28 En God zegende hen, en God zeide tot hen: Weest vruchtbaar, en vermenigvuldigt, en vervult de aarde, en onderwerpt haar, en hebt heerschappij over de vissen der zee, en over het gevogelte des hemels, en over al het gedierte, dat op de aarde kruipt!
And he blessed them God and he said to them God be fruitful and multiply and fill the earth and subdue it and rule over [the] fish of the sea and over [the] bird[s] of the heavens and over every animal which creeps on the earth.
29 En God zeide: Ziet, Ik heb ulieden al het zaadzaaiende kruid gegeven, dat op de ganse aarde is, en alle geboomte, in hetwelk zaadzaaiende boomvrucht is; het zij u tot spijze!
And he said God here! I give to you every plant - [which] bears seed seed which [is] on [the] surface of all the earth and every tree which in it [is the] fruit of a tree [which] bears seed seed to you will be[long] to food.
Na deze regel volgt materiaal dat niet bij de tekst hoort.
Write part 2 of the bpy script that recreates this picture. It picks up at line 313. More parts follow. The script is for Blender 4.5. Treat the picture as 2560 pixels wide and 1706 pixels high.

30 Maar aan al het gedierte der aarde, en aan al het gevogelte des hemels, en aan al het kruipende gedierte op de aarde, waarin een levende ziel is, heb Ik al het groene kruid tot spijze gegeven. En het was alzo.
And to every animal of the earth and to every bird of the heavens and to every - creeping [thing] on the earth which [is] in it life living all greenery of plant[s] to food and it was so.
31 En God zag al wat Hij gemaakt had, en ziet, het was zeer goed. Toen was het avond geweest, en het was morgen geweest, de zesde dag.
And he saw God all that he had made and there! [it was] good very and there was evening and there was morning [the] day sixth.